_Aim:_
Extract each line bearing the word "Write".

_Materials provided:_
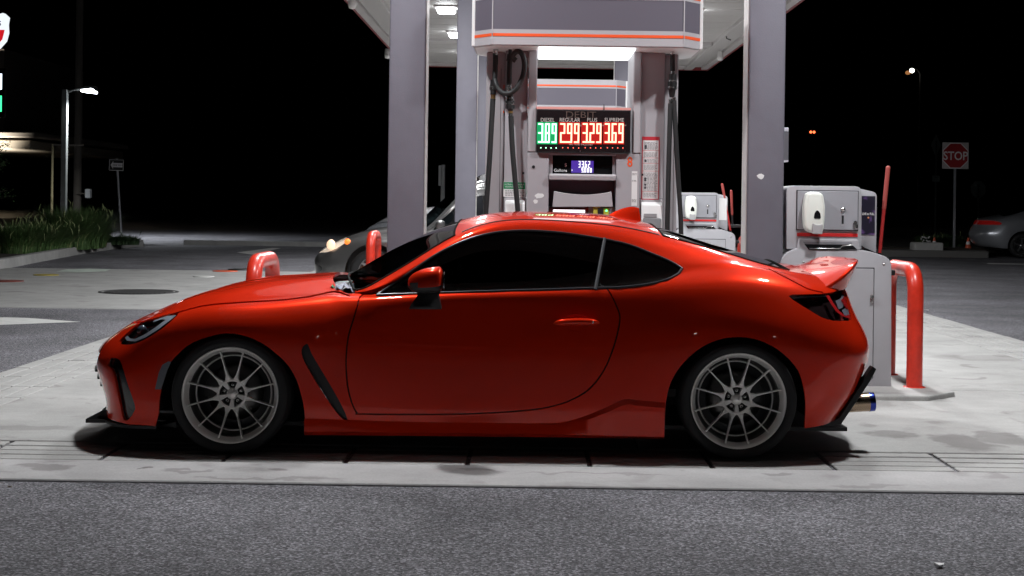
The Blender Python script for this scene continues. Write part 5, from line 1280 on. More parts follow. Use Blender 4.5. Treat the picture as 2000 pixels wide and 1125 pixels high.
    # ---- side skirt with kicked-up rear end
    sk_top = [(.372, .185), (.60, .178), (.9, .172), (1.3, .170), (1.62, .172), (1.72, .186), (1.82, .222), (1.91, .262), (1.985, .300), (2.02, .308), (2.06, .302), (2.205, .292)]
    st_ = smooth_poly(sk_top, 3, False)
    for sg in (-1, 1):
        vs_ = []; 
        for x, z in st_:
            k_ = min(1, max(0, (x - 1.55) / .4)); w0, _ = w_at(x, z); w1, _ = w_at(x, max(z - .03, .115)); zb_ = .098 + .004 * x / 2
            vs_ += [(x, sg * (w0 + .0015), z), (x, sg * (w1 + .010 + .012 * k_), z - .016 - .010 * k_), (x, sg * (w_at(x, .13)[0] + .016 + .018 * k_), .118), (x, sg * (w_at(x, .12)[0] + .002), zb_ - .002), (x, sg * .74, zb_)]
        fs_ = []
        for i in range(len(st_) - 1):
            for j in range(4): fs_.append((i * 5 + j, i * 5 + j + 1, i * 5 + 6 + j, i * 5 + 5 + j))
        fs_.append(tuple(range(5))); fs_.append(tuple(range(len(vs_) - 5, len(vs_))))
        MB().add(vs_, fs_, 0, False).build('side_skirt', RED, root, autosmooth=30)
    # ---- ducktail spoiler
    ws = np.linspace(0, .645, 19); sec = []
    for w in ws:
        t = w / .645; e = max(0, (t - .62) / .38)
        xl = 2.985 + .03 * t; zl = np.interp(w, [0, .23, .3, .4, .5, .58, .645], [.955, .948, .942, .928, .905, .878, .850])
        xt = np.interp(w, [0, .2, .35, .45, .52, .58, .62, .645], [3.378, 3.345, 3.302, 3.268, 3.225, 3.155, 3.09, 3.045]); ztp = np.interp(w, [0, .2, .35, .45, .52, .58, .62, .645], [1.006, 1.006, 1.004, .994, .965, .918, .882, .860])
        xu = xt - np.interp(w, [0, .4, .55, .645], [.045, .045, .035, .004]); zu = np.interp(w, [0, .4, .52, .60, .645], [.875, .868, .855, .848, .846])
        pr = []
        for i in range(9):
            u = i / 8; pr.append((xl + (xt - .012 - xl) * u, zl + .002 * (1 - u) + (ztp - zl) * (u ** 1.55)))
        pr += [(xt - .002, ztp - .002), (xt, ztp - .010), (xt - .004, ztp - .020)]
        for i in range(1, 4): pr.append((xt - .004 + (xu - xt) * i / 3, ztp - .020 + (zu - ztp + .020) * i / 3))
        sec.append([(x, w, z) for x, z in pr])
    m_ = len(sec[0]); vs_ = []; rows_ = [[(x, -w, z) for x, w, z in s] for s in sec[::-1]] + [[(x, w, z) for x, w, z in s] for s in sec[1:]]
    for r_ in rows_: vs_ += r_
    fs_ = [(i * m_ + j, i * m_ + j + 1, (i + 1) * m_ + j + 1, (i + 1) * m_ + j) for i in range(len(rows_) - 1) for j in range(m_ - 1)]
    MB().add(vs_, fs_, 0, True).build('spoiler', RED, root, recalc=True, autosmooth=40)
    # ---- shark fin
    fx = [(1.955, .0), (2.0, .030), (2.04, .055), (2.08, .074), (2.115, .082), (2.14, .080), (2.150, .0)]
    b_ = lambda x: float(np.interp(x, [1.9, 2.0, 2.1, 2.2], [1.238, 1.228, 1.208, 1.186])) - .004
    vs_ = []; m2 = []
    xs_ = np.linspace(1.95, 2.152, 16)
    for x in xs_:
        h_ = float(np.interp(x, [p[0] for p in fx], [p[1] for p in fx])); wd_ = .034 * math.sin(PI * (x - 1.945) / .23) ** .6 if x < 2.15 else .016
        for t in np.linspace(0, 1, 7): 
            th = PI * t; vs_.append((x, -wd_ * math.cos(th) * (1 - .72 * math.sin(th)), b_(x) + h_ * math.sin(th) ** .8))
    fs_ = [(i * 7 + j, i * 7 + j + 1, i * 7 + 8 + j, i * 7 + 7 + j) for i in range(15) for j in range(6)] + [tuple(range(105, 112))]
    MB().add(vs_, fs_, 0, True).build('antenna_fin', RED, root, autosmooth=50)
    # ---- exhaust tips, diffuser edge
    for sg in (-1, 1):
        e = MB().lathe([(.050, 0), (.053, .002), (.053, .05)], 28, 0, 'x', (0, 0, 0)); 
        tip = MB().lathe([(.043, .17), (.043, .200), (.046, .203), (.050, .203), (.051, .198), (.0515, .175)], 28, 0, 'x').build('exhaust_tip', mat('burnt_blue', (.045, .07, .38), .18, metal=1.0), root)
        pp = MB().lathe([(.050, -.05), (.050, .176)], 28, 0, 'x').build('exhaust_pipe', mat('burnt_bronze', (.42, .31, .22), .25, metal=1.0), tip)
        MB().lathe([(0, .10), (.043, .10)], 20, 0, 'x').build('exhaust_bore', BLACKP, tip)
        exq = cpx(1704, 785, .52); tip.location = (exq[0] - .195, sg * .52, exq[1] - .012); tip.rotation_euler = (0, math.radians(-4), 0)
    dsh = [(3.30, .02), (3.36, .10), (3.46, .36), (3.43, .36), (3.32, .13), (3.2, .03)]
    dv = [(3.05, .142), (3.155, .158), (3.305, .385), (3.338, .45), (3.318, .465), (3.285, .415), (3.14, .190), (3.05, .168)]
    for sg in (-1, 1): MB().prism([(x, z) for x, z in dv], sg * .655, sg * .585, 'y', bev=.004).build('diffuser_edge', BLACKP, root)
    MB().box(3.0, 3.14, -.56, .56, .16, .21, bev=.02).build('diffuser', BLACKP, root)
    # ---- interior
    MB().box(.62, 1.0, -.66, .66, .60, .815, bev=.05, seg=3).build('dashboard', mat('dash_dark', (.03, .035, .036), .6), root)
    SEAT = mat('seat_fabric', (.10, .10, .105), .8)
    for sg in (-1, 1):
        st = MB().prism(rounded([(1.30, .33), (1.78, .30), (1.86, .36), (2.02, .98), (1.92, .98), (1.72, .48), (1.32, .46)], .04), -.24, .24, 'y', bev=.04, seg=3)
        st.v = [(x, y + sg * .36, z) for x, y, z in st.v]; so = st.build('seat', SEAT, root)
        hr = MB().prism(rounded([(1.93, .95), (2.06, .96), (2.08, 1.12), (1.98, 1.13)], .04), -.12, .12, 'y', bev=.04, seg=3); hr.v = [(x - .14, y + sg * .36, z - .03) for x, y, z in hr.v]; hr.build('headrest', SEAT, so)
    MB().tube([(1.12 + .09 * math.sin(a) * .4, -.36 + .18 * math.cos(a), .80 + .18 * math.sin(a)) for a in np.linspace(0, 2 * PI, 25)[:-1]], .015, 8, closed=True).build('steering_wheel', BLACKP, root)
    MB().box(.5, 2.6, -.70, .70, .30, .34).build('cabin_floor', BLACKP, root)
    # ---- wheels
    fwx, fwz = cpx(449, 773, .87); rwx, rwz = cpx(1443, 783, .87)
    for sg in (-1, 1):
        wheel(root, fwx, sg * .868, sg, zc=.303, roll=0.0); wheel(root, rwx, sg * .868, sg, zc=.303, roll=.01)
    # cloth lying in the cowl
    c0 = root.matrix_basis
    def cloth(pts, m, label, seed):
        rr = random.Random(seed); n_ = 16; vs_ = []; fs_ = []
        cx_, cy_, cz_, ax, ay = pts
        for i in range(n_):
            for j in range(n_):
                u, v = i / (n_ - 1) - .5, j / (n_ - 1) - .5
                z = cz_ + .018 * noise.noise(Vector((u * 7 + seed, v * 7, 0))) + .014 * math.sin(u * 14 + v * 5 + seed) * (1 - 2 * abs(u)) + .012
                vs_.append((cx_ + ax * u + .02 * noise.noise(Vector((v * 4, seed, u * 3))), cy_ + ay * v + .03 * noise.noise(Vector((seed, u * 4, v * 4))), z - .03 * (abs(u) > .42)))
        fs_ = [(i * n_ + j, i * n_ + j + 1, (i + 1) * n_ + j + 1, (i + 1) * n_ + j) for i in range(n_ - 1) for j in range(n_ - 1)]
        M_ = Matrix.Translation((OX, OY, 0)) @ Matrix.Rotation(TH, 4, 'Z')
        o = MB().add(vs_, fs_, 0, True).xf(M_).build('cloth', m); tag(o, label, 'cloth')
    cloth((.535, -.50, .832, .10, .24), mat('cloth_grey', (.30, .31, .37), .85), 'crumpled grey cloth tucked in the cowl of the red car', 2.0)
    cloth((.475, -.52, .822, .05, .10), mat('cloth_green', (.03, .26, .13), .85), 'small green cloth beside the grey one in the cowl', 5.0)
    return root
red_coupe()
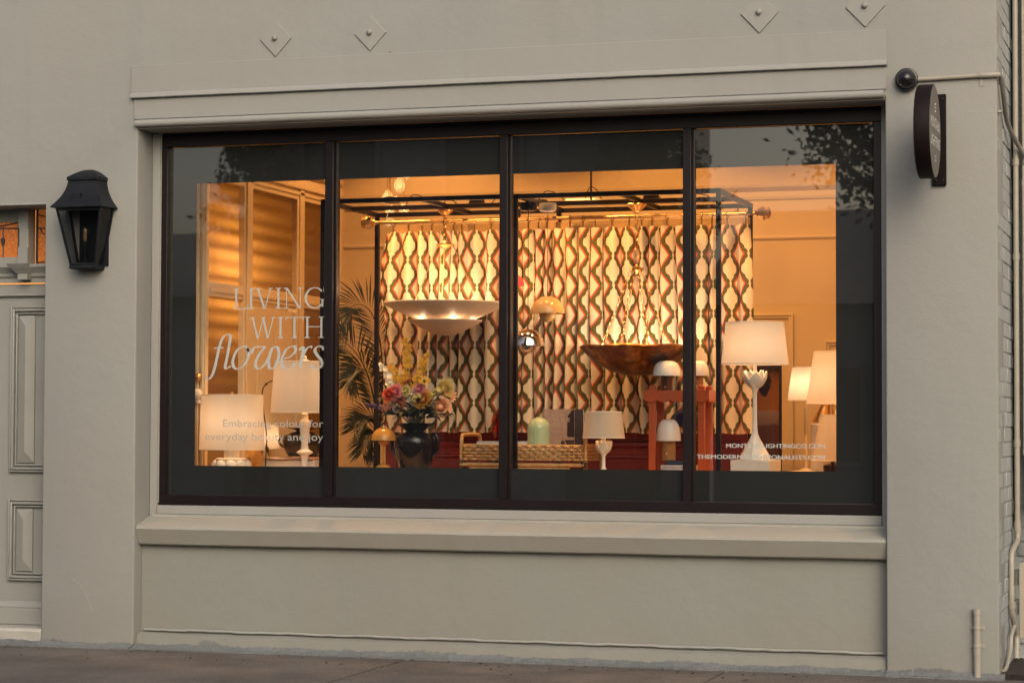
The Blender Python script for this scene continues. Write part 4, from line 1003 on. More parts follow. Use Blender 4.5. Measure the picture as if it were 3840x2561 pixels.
MB().box(XP + 0.0125, XP + 0.034, YB - 0.18, YB - 0.10, 0.02, ZC - 0.01).build('casing', 'cream_int', gp, bevel=0.008)
MB().box(XP - 0.06, XP + 0.010, Yp[0] + 0.001, Yp[5] - 0.001, ZT, ZC - 0.001).build('head_panel', 'cream_int', gp)
MB().xprism([(0, 0)] * 0 or [(0, 0), (1, 0), (1, 1)], 0, 1) if 0 else None
mb = MB()
for dz, dx in ((0.0, 0.022), (0.045, 0.034), (0.15, 0.05), (0.24, 0.075)):
    mb.box(XP + 0.0135, XP + dx, Yp[0] + 0.001, YB - 0.06, ZT + dz + 0.03, ZT + dz + 0.055 + dz * 0.12)
mb.build('cornice', 'cream_int', gp, bevel=0.006)
segs = [(Yp[0], Yp[1]), (Yp[2], Yp[3]), (Yp[4], Yp[5])]
for i, (a, b) in enumerate(segs):
    MB().box(XP - 0.06, XP + 0.006, a + 0.001, b - 0.001, zBm, zA).build('mid_rail', 'cream_int', gp, bevel=0.006)
    MB().box(XP + 0.0065, XP + 0.016, a + 0.001, b - 0.001, zBm + 0.03, zBm + 0.055).build('rail_bead', 'cream_int', gp, bevel=0.004)
    MB().add([(XP - 0.03, a, zA), (XP - 0.03, b, zA), (XP - 0.03, b, ZT), (XP - 0.03, a, ZT)], [(0, 1, 2, 3)]).build('reeded_pane', 'reeded', gp)
    if i != 1:
        MB().add([(XP - 0.03, a, 0.62), (XP - 0.03, b, 0.62), (XP - 0.03, b, zBm), (XP - 0.03, a, zBm)], [(0, 1, 2, 3)]).build('reeded_pane', 'reeded', gp)
        MB().box(XP - 0.05, XP - 0.002, a + 0.001, b - 0.001, 0.02, 0.619).build('foot_panel', 'cream_int', gp)
    else:
        MB().box(XP - 0.045, XP - 0.012, a + 0.04, b - 0.03, 0.03, zBm - 0.03).build('inner_door', 'cream_int', gp, bevel=0.004)
        for pa_, pb_ in ((a + 0.12, (a+b)/2 - 0.04), ((a+b)/2 + 0.04, b - 0.11)):
            MB().box(XP - 0.0115, XP - 0.004, pa_, pb_, 1.15, zBm - 0.20).build('door_panel', 'cream_int', gp, bevel=0.012)
            MB().box(XP - 0.0115, XP - 0.004, pa_, pb_, 0.2, 1.02).build('door_panel', 'cream_int', gp, bevel=0.012)
bl_ = thing('slatted_baffle', 'added unseen slatted blind glowing behind the reeded glass partition', 'baffle', (XP - 0.16, 1.9, 1.6))  # unseen slats, added to cast bands of light onto the reeded panes
for k in range(17): MB().box(XP - 0.17, XP - 0.13, Yp[0] + 0.02, Yp[5] - 0.02, 1.62 + 0.085*k, 1.642 + 0.085*k + 0.008*math.sin(k*2.3)).build('slat', 'cream_int', bl_)
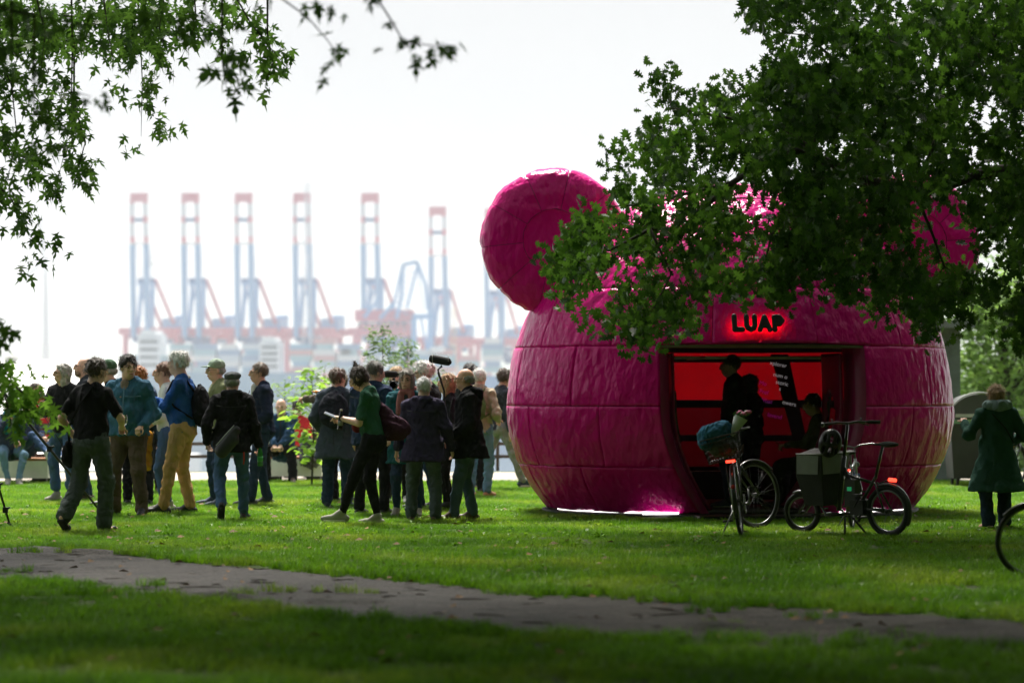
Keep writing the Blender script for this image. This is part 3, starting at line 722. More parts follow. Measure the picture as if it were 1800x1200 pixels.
def grow(nodes, rads, targets, mb, bend=.06, maxseg=.5):
    """join every target to the nearest node already in the tree; returns twig ends"""
    N = [np.array(p) for p in nodes]; Rr = list(rads)
    A = np.array(N); T = np.array(targets); d = np.array([np.min(np.linalg.norm(A - t, axis=1)) for t in T])
    for i in np.argsort(d):
        t = T[i]; A = np.array(N); D = np.linalg.norm(A - t, axis=1); k = int(np.argmin(D)); p = A[k]; L = D[k]
        r0 = min(Rr[k] * .75, .004 + .012 * L); nseg = max(2, int(L / .12)); pts = []; rr = []
        off = np.array([rnd.gauss(0, 1), rnd.gauss(0, 1), abs(rnd.gauss(0, 1))]) * L * .12
        for s in range(nseg + 1):
            u = s / nseg; q = p + (t - p) * u + off * math.sin(math.pi * u) + np.array([rnd.gauss(0, .008) for _ in range(3)]) * (0 < s)
            pts.append(q); rr.append(r0 * (1 - u) + .0018)
        mb.tube(pts, rr, 4, cap=False)
        for q, r in zip(pts[1:], rr[1:]): N.append(q); Rr.append(r)
def leaf_field(parent, centers, per, spread, size, shape, m, droop=0, single=300, name='leaf', stuff='foliage', flat=.6):
    P = []; ROT = []; S = []
    for c in centers:
        c = np.array(c); k = rnd.randint(int(per * .7), int(per * 1.3))
        for _ in range(k):
            v = nr.normal(0, 1, 3); v /= np.linalg.norm(v); p = c + v * spread * rnd.random() ** .6
            P.append(p); a = math.atan2(-v[0], v[1]) + rnd.gauss(0, .6)
            if droop: ROT.append((-rnd.gauss(1.3, .4), rnd.gauss(0, .55), rnd.gauss(0, .75) + rnd.choice((0, 3.14))))
            else: ROT.append((rnd.gauss(1.2, .6) * rnd.choice((-1, 1, 1)), rnd.gauss(0, 1.1), rnd.gauss(0, .8)))
            S.append(size * rnd.uniform(.6, 1.2))
    P = np.array(P); ROT = np.array(ROT); S = np.array(S)
    if single:
        pxx = 900 + P[:, 0] / P[:, 1] * FP; pyy = HY - (P[:, 2] - HC) / P[:, 1] * FP
        vis = (pxx > 0) & (pxx < 1800) & (pyy > 0); key = np.where(vis, P[:, 1] / S, 1e9); ix = np.argsort(key)[:min(single, int(vis.sum()))]
        me = np_mesh_poly(name, *shape); me.materials.append(m)
        for i in ix:
            o = bpy.data.objects.new(name, me); SC.collection.objects.link(o); o.parent = parent
            o.location = P[i]; o.rotation_euler = ROT[i]; o.scale = (S[i],) * 3
        keep = np.ones(len(P), bool); keep[ix] = False; P, ROT, S = P[keep], ROT[keep], S[keep]
    o = scatter(stuff, shape[0], shape[1], P, ROT, S, m, parent); o['kind'] = 'stuff'; return o
def np_mesh_poly(name, V, F):
    me = bpy.data.meshes.new(name); me.from_pydata([tuple(v) for v in V], [], [tuple(f) for f in F]); me.update(); return me
def pl(pts, Y0, Y1, step=.15):
    """polyline given in photo pixels, running from distance Y0 to Y1"""
    L = [W(p[0], p[1], Y0 + (Y1 - Y0) * i / (len(pts) - 1)) for i, p in enumerate(pts)]; o = []
    for a, b in zip(L, L[1:]):
        n = max(1, int((b - a).length / step))
        for k in range(n): o.append(a.lerp(b, k / n))
    o.append(L[-1]); return o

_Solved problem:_
The Blender Python script for this scene continues. Write part 5, from line 1280 on. More parts follow. Use Blender 4.5. Treat the picture as 2000 pixels wide and 1125 pixels high.
The Blender Python script for this scene continues. Write part 4, from line 1003 on. More parts follow. Use Blender 4.5. Measure the picture as if it were 3840x2561 pixels.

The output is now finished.